Oltremare – Trasporti

fubiniA Tel Aviv, si sa, meglio usare i piedi (a terra, o montati su di una bicicletta o altro veicolo a due ruote), o il trasporto pubblico, abbondante e frequente, e lasciare la macchina in un parcheggio, possibilmente fuori dalla città. Quello che non è chiaro però, nell’idillio di noi telavivesi sprovvisti di motore, è come mai il genio tecnologico altrimenti impiegato ad altissimi livelli in tutto il Gush Dan dentro alle innumerevoli hi-tech, non sia stato applicato anche alla distribuzione delle linee degli autobus in città e fuori. Tel Aviv ha una forma allungata con una serie di strade parallele al mare e una di strade a lui perpendicolari, che formano una griglia abbastanza ordinata. Eppure gli autobus, invece di andare da est a ovest a tutte le altezze fra Bat Yam e Herzlyia e da nord a sud dal mare fino all’interno, permettendo ai viaggiatori di saltare da un bus all’altro come la torre negli scacchi, tendono invece ad avere itinerari zigzaganti, per lo più ripetitivi, che creano ingorghi nel centro, dove alla stessa fermata possono fermare fino a dieci autobus diversi. Ma gli abitanti di Tel Aviv non si scompongono.
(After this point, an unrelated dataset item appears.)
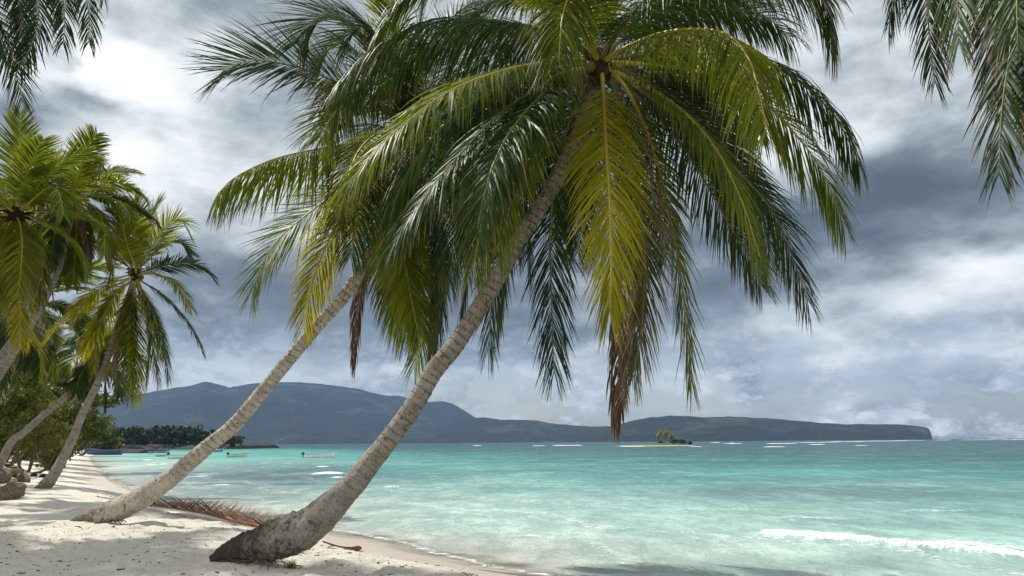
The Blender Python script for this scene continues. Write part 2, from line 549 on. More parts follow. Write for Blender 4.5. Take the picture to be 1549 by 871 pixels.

Aspettano anche troppo pazientemente il giorno in cui anche loro come i parenti della capitale avranno una metropolitana leggera che manda in tilt il traffico, e allora potranno lamentarsi ampiamente e con ragione, e intanto sfrecciano velocissimi al manubrio delle loro bici elettriche seminando il panico fra i pedoni, facendo cappottare passeggini, terrorizzando cani. Nella patria delle hi-tech, in certi ambiti ancora il progresso può attendere.